Apart from the lack of money to do what really needs to be done - to provide the technical assistance and the facilities, to me the problem is what has happened in the schools and in the clubs.

According to coach John Dyson, West Indies cricket is weak because West Indies first-class cricket is weak. And there can be no doubt about it: West Indies first-class cricket is weak because club cricket and school cricket, the base of the game anywhere in the world, is weak, and very weak at that.

There is talk about the formation of an academy and satellites around the region, there is talk about a master coaching system to develop players. All that is good, or can be good.

Without a good base, however, without a strong school system and a strong club system, those things will be useless - and very useless at that.

Improve the ability

The problem therefore, the most important thing in improving the standard of the game, in developing both the skill level and the understanding of the game, in knowing what to do and when to do it, when to be careful and when to be attacking, is what to do with the schools and with the clubs in an effort to change things, and the solution it seems, must be to improve the ability of the schools and the clubs to play the game.

In order to do that, however, the West Indies Cricket Board (WICB), the body which controls the money, however much that is, that comes into West Indies cricket, must invest some of its money into the schools and into the clubs.

Obviously, the board cannot fund the schools and the clubs throughout the region, but it is, it must be, in their interest to assist the schools and the clubs in catering to the game, in spreading the gospel of the game and in developing the skills of those who play the game, and especially so the young players.

Failing cricket

The clubs, for example, are failing cricket and they are failing cricket for the simple reason that they do not have enough money to pay for the necessities of the game - including the basic necessities of at least one coach, a ground staff to roll the pitch and to cut the grass, to provide balls for practice and not least of all, to pay the water bill every month.

The clubs, for example, should be the place for young boys, whatever their age, to learn the game. Although some of the clubs have a summer programme that lasts for two or three weeks, there is not one club, not Kingston, not Melbourne, not Kensington and certainly not Lucas, that offers a programme where a youngster can go once or twice, or even three times a week, in their effort to learn the game - to play the game in a well organised way.

Right now, there are young boys, at age seven, eight and nine who love the game, whose parents encourage them to play the game, whose parents keep calling the clubs asking questions about available programmes, but who have nowhere to play - nowhere to go in the afternoons after school to feed their interest, to develop and to hone their skills.

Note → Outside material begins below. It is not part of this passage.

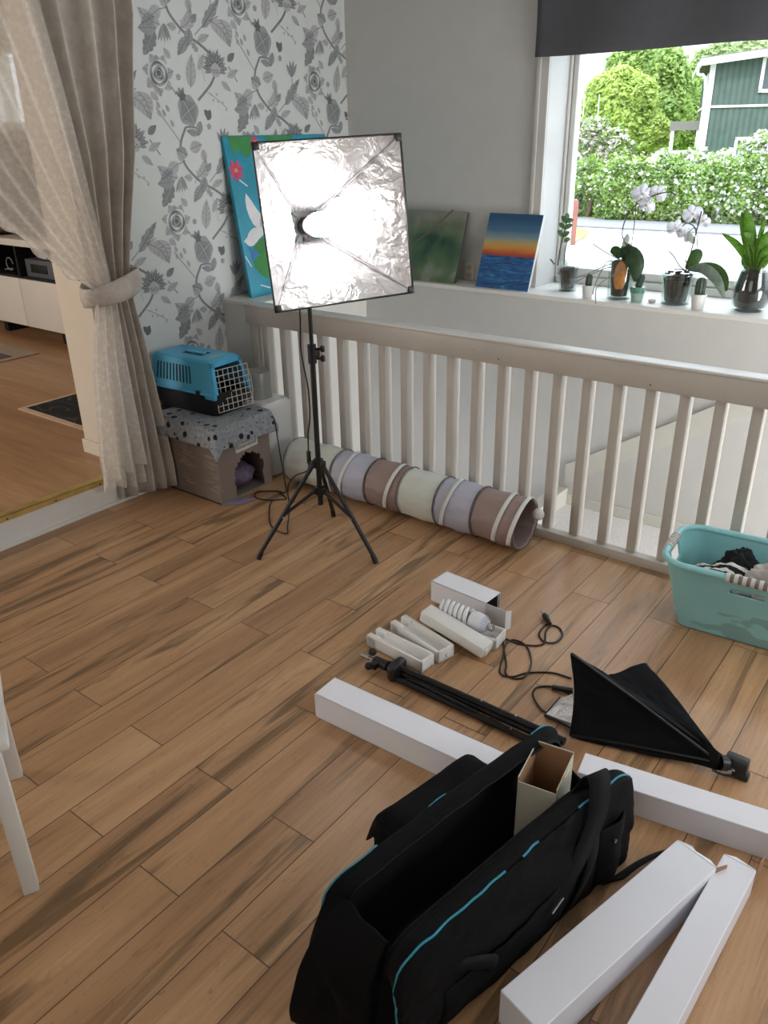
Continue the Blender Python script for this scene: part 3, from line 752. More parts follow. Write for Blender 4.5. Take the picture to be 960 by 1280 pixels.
oc = (-2.528, .918); mo = P('outlet_white', '#d3cfc2', .4)
mb = MB().box((oc[0], YW - .006, oc[1]), (.068, .012, .098), .004); obj('cover', mb, mo, ol)
for q in (.022, -.022):
    mb = MB().cyl((oc[0], YW - .0125, oc[1] + q), (oc[0], YW - .009, oc[1] + q), .017, 20)
    so = obj('socket', mb, P('outlet_cream', '#bdb8a8', .5), ol)
    mb = MB()
    for e in (-.006, .006): mb.cyl((oc[0] + e, YW - .0132, oc[1] + q), (oc[0] + e, YW - .012, oc[1] + q), .0022, 8)
    obj('pin_hole', mb, M_black, so)
va = thing('roman_shade', 'dark grey fabric shade hanging over the window top', 'shade', (-.25, YW - .05, 1.99))
def val(u, v):
    x_ = -2.155 + 3.85 * u
    return Vector((x_, YW - .06 + .012 * sin(u * 38 + v) * (.4 + .6 * v) + .008 * nz((u * 9, v * 2, 0)), 2.55 - v * .565 - .01 * sin(u * 20) * v * .4 - .02 * u * v))
obj('fabric', MB().grid(val, 130, 16), P('charcoal_fabric', '#55555a', .85, var=.05, scale=20, bump=.3, bscale=500), va, 60, solid=.006)
obj('headrail', MB().box2((-2.155, YW - .075, 2.53), (1.695, YW, 2.57), .004), M_trim, va)

# ================================================================== SOFTBOX LIGHT
px0, py0 = -2.145, 2.319
sl = thing('studio_light', 'lit square softbox with silver lining on black tripod stand', 'studio light', (px0, py0, 0))
obj('upper_pole', MB().cyl((px0, py0, .80), (px0, py0, 1.30), .0085, 16), M_blackmetal, sl)
obj('lower_pole', MB().cyl((px0, py0, .20), (px0, py0, .86), .0115, 16), M_blackmetal, sl)
feet = [Vector((-2.285, 2.057, .012)), Vector((-1.849, 2.325, .012)), Vector((-2.301, 2.574, .012))]
for ft in feet:
    d = Vector((ft.x - px0, ft.y - py0, 0)); d.normalize(); top = Vector((px0, py0, .392)) + d * .022
    lg = obj('leg', MB().cyl(top, ft, .0095, 12), M_blackmetal, sl)
    obj('foot_cap', MB().cyl(ft + (top - ft) * .0 - Vector((0, 0, .012)) + Vector((0, 0, .001)), ft + (top - ft).normalized() * .03, .0115, 12), M_black, lg)
    mid = top + (ft - top) * .56
    br = obj('brace', MB().cyl(Vector((px0, py0, .268)) + d * .02, mid, .0075, 10), M_blackmetal, sl)
    obj('rivet', MB().cyl(mid + Vector((-d.y, d.x, 0)) * -.013, mid + Vector((-d.y, d.x, 0)) * .013, .004, 8), M_chrome, br)
mb = MB().cyl((px0, py0, .375), (px0, py0, .41), .022, 16)
for ft in feet:
    d = Vector((ft.x - px0, ft.y - py0, 0)).normalized(); mb.box((px0 + d.x * .024, py0 + d.y * .024, .392), (.022, .022, .03), .003)
obj('leg_collar', mb, M_black, sl)
mb = MB().cyl((px0, py0, .25), (px0, py0, .283), .021, 16)
for ft in feet:
    d = Vector((ft.x - px0, ft.y - py0, 0)).normalized(); mb.box((px0 + d.x * .022, py0 + d.y * .022, .266), (.02, .02, .02), .003)
obj('brace_collar', mb, M_black, sl)
sc_ = obj('height_clamp', MB().cyl((px0, py0, .825), (px0, py0, .90), .0175, 16).box((px0 + .012, py0 + .006, .865), (.03, .024, .03), .004), M_black, sl)
for q in (.882, .843):
    kx = Vector((.8, .6, 0)); c0 = Vector((px0, py0, q))
    obj('knob', MB().cyl(c0 + kx * .015, c0 + kx * .034, .005, 8).box((c0 + kx * .042)[:], (.016, .016, .026), .005), M_black, sc_)
SB = TR(-1.859, 2.174, 1.382) @ RZ(radians(62.4)) @ RX(radians(-6.4)) @ RY(radians(-2.1))    # the opening faces local -y
HB, DP, HU = .262, .33, .055
hubw = SB @ Vector((0, DP, 0))
mb = MB().cyl((px0, py0, 1.27), (px0, py0, 1.305), .013, 12)
mb.tube([(px0, py0, 1.30), (px0 * .4 + hubw.x * .6, py0 * .4 + hubw.y * .6, 1.325), hubw], .012, 10)
obj('tilt_bracket', mb, M_black, sl)
obj('lamp_holder', MB(SB).cyl((0, DP + .07, 0), (0, DP - .06, 0), .032, 20).cyl((0, DP + .01, 0), (0, DP - .004, 0), .062, 24), M_black, sl)
def panel(k, off, wr):
    ca, sa = cos(k * pi / 2), sin(k * pi / 2)
    def f(u, v):
        h = HB + (HU - HB) * v; y_ = DP * v ** 1.06 - .0
        a_ = -h + 2 * h * u
        sagv = .028 * sin(pi * v) * (1 - abs(2 * u - 1) ** 2)
        b_ = h - sagv - off
        if wr:
            q = Vector((a_ * 13 + k * 7, y_ * 13, k * 3.1)); m_ = min(1, 6 * v, 6 * (1 - v)) * min(1, 9 * u, 9 * (1 - u))
            b_ -= m_ * (.010 * mnoise.noise(q * .8) + .011 * abs(mnoise.noise(q * 2.1)) + .006 * abs(mnoise.noise(q * 4.7))) + .004 * max(0, v - .55) * sin(u * 60)
        return Vector((a_ * ca - b_ * sa, y_, a_ * sa + b_ * ca))
    return f
mb = MB(SB)
for k in range(4): mb.grid(panel(k, 0, False), 12, 12)
obj('outer_shell', mb, M_fabric, sl, 40)
mb = MB(SB)
for k in range(4): mb.grid(panel(k, .004, True), 46, 34)
obj('silver_lining', mb, M_silver, sl, 80)
mb = MB(SB)
cs = [(HB, -.002, HB), (-HB, -.002, HB), (-HB, -.002, -HB), (HB, -.002, -HB)]
for i in range(4): mb.tube([cs[i], cs[(i + 1) % 4]], .0032, 8)
obj('edge_binding', mb, M_black, sl)
for c in cs:
    s_ = Vector((math.copysign(1, c[0]), 0, math.copysign(1, c[2])))
    obj('corner_patch', MB(SB).box((c[0] - s_.x * .010, -.001, c[2] - s_.z * .010), (.026, .012, .026), .004), M_black, sl)
    obj('rib', MB(SB).tube([(c[0] * .97, .004, c[2] * .97), (c[0] * .55, DP * .47, c[2] * .55), (HU * .6 * s_.x, DP - .01, HU * .6 * s_.z)], .0022, 6), P('grey_rod', '#6d6a6c', .4, .5), sl)
bl = obj('bulb', MB(SB).loft([[(r * cos(2 * pi * k / 24), y_, r * sin(2 * pi * k / 24)) for k in range(24)] for r, y_ in ((.004, .035), (.022, .038), (.035, .05), (.041, .07), (.042, .12), (.042, .20), (.036, .235), (.03, .25))]), emit('lit_bulb', (1, .96, .92, 1), 48), sl)
# hanging mains lead with its inline switch, down to the floor by the cat box
lead = [hubw, (hubw.x - .03, hubw.y - .02, 1.25), (-2.19, 2.31, 1.0), (-2.215, 2.33, .86), (-2.17, 2.31, .72), (-2.16, 2.30, .6), (-2.185, 2.31, .52), (-2.19, 2.31, .44)]
lead2 = [(-2.19, 2.31, .385), (-2.215, 2.32, .34), (-2.37, 2.40, .25), (-2.47, 2.45, .15), (-2.46, 2.44, .05), (-2.40, 2.36, .004), (-2.35, 2.30, .004), (-2.45, 2.31, .004), (-2.56, 2.40, .004), (-2.66, 2.52, .004), (-2.62, 2.58, .004), (-2.70, 2.62, .004)]
pc_ = obj('power_cord', MB().tube(lead, .0032, 7, smooth=5).tube(lead2, .0032, 7, smooth=5), M_black, sl)
obj('inline_switch', MB().box((-2.19, 2.31, .412), (.018, .014, .06), .005), M_black, pc_)
t = tag(obj('mains_cable', MB().tube([(-2.80, 2.695, .37), (-2.76, 2.68, .36), (-2.66, 2.6, .25), (-2.6, 2.56, .12), (-2.64, 2.60, .03), (-2.73, 2.62, .005), (-2.80, 2.55, .005), (-2.74, 2.50, .005), (-2.66, 2.53, .005)], .0032, 7, smooth=6), M_black), 'thin black cable running down the cat box corner to the floor', 'cable')

# ================================================================== CAT CORNER
BX0, BX1, BY0, BY1, BH = -3.235, -2.832, 2.348, 2.70, .385
M_box = P('taupe_cardboard', '#85786e', .85, var=.06, scale=5)
cb = thing('cat_house', 'grey brown cardboard cat house with ragged arched door hole', 'cat house', ((BX0 + BX1) / 2, (BY0 + BY1) / 2, 0))
mb = MB(); n = 72; rr_ = random.Random(5); outer, inner = [], []
cy_, cz_ = 2.547, .112
for k in range(n):
    a = 2 * pi * k / n; c_, s_ = cos(a), sin(a)
    hx, hz0, hz1 = .098, .100, .108
    if s_ >= 0:
        r = 1 / sqrt((c_ / hx) ** 2 + (s_ / hz1) ** 2)
    else:
        r = min(hx / max(abs(c_), 1e-6), hz0 / max(abs(s_), 1e-6))
    r *= 1 + (.09 * rr_.uniform(-1, 1) if s_ > -.5 else 0)
    inner.append((cy_ + r * c_, cz_ + r * s_))
    q = min((BY1 - cy_ if c_ > 0 else cy_ - BY0) / max(abs(c_), 1e-6), (BH - cz_ if s_ > 0 else cz_) / max(abs(s_), 1e-6))
    outer.append((cy_ + q * c_, cz_ + q * s_))
for T in (0, .006):
    mb.mesh([(BX1 - T, *p) for p in outer] + [(BX1 - T, *p) for p in inner], [(k, (k + 1) % n, n + (k + 1) % n, n + k) for k in range(n)])
mb.mesh([(BX1, *p) for p in inner] + [(BX1 - .006, *p) for p in inner], [(k, (k + 1) % n, n + (k + 1) % n, n + k) for k in range(n)])
obj('front_panel', mb, M_box, cb, 0)
mb = MB().box2((BX0, BY0, 0), (BX1 - .001, BY0 + .006, BH))
rr_ = random.Random(9)
for col0, cnt in ((-3.09, 26), (-2.92, 22), (-3.12, 14)):
    for _ in range(cnt):
        z_ = rr_.uniform(.05, .30); x_ = col0 + rr_.uniform(-.02, .045); L_ = rr_.uniform(.03, .08)
        mb.mesh([(x_, BY0 - .0008, z_), (x_ + L_, BY0 - .0008, z_ - L_ * .15), (x_ + L_, BY0 - .0008, z_ - L_ * .15 - .003), (x_, BY0 - .0008, z_ - .005)], [(0, 1, 2, 3)], 1)
obj('scratched_side', mb, [M_box, P('torn_paper', '#a89a8c', .95)], cb, 0, label='scratched cardboard side with torn paper flecks')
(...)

The youngsters are the future of West Indies cricket, there are many with a passion for the game and unless those in cricket, those who love cricket, provide an outlet for the youngsters who love the game to play the game, it won't be long before they turn their backs on the game and who to tell, probably turn to football, to basketball, or to whatever sport caters to them.

Passion to people

For a game that has been played in the region for so long, for a game that has such deep roots in the region, for a game that has brought so much pride to the people of the region and for a game, that more than any other, is a passion to the people of the region, it is an embarrassment that but for Dr Akshai Mansingh's effort, there is no place and definitely so in Jamaica, where a youngster with a passion for the game can go and learn to play the game.

The WICB should remember that without youngsters eventually there will be no West Indies team.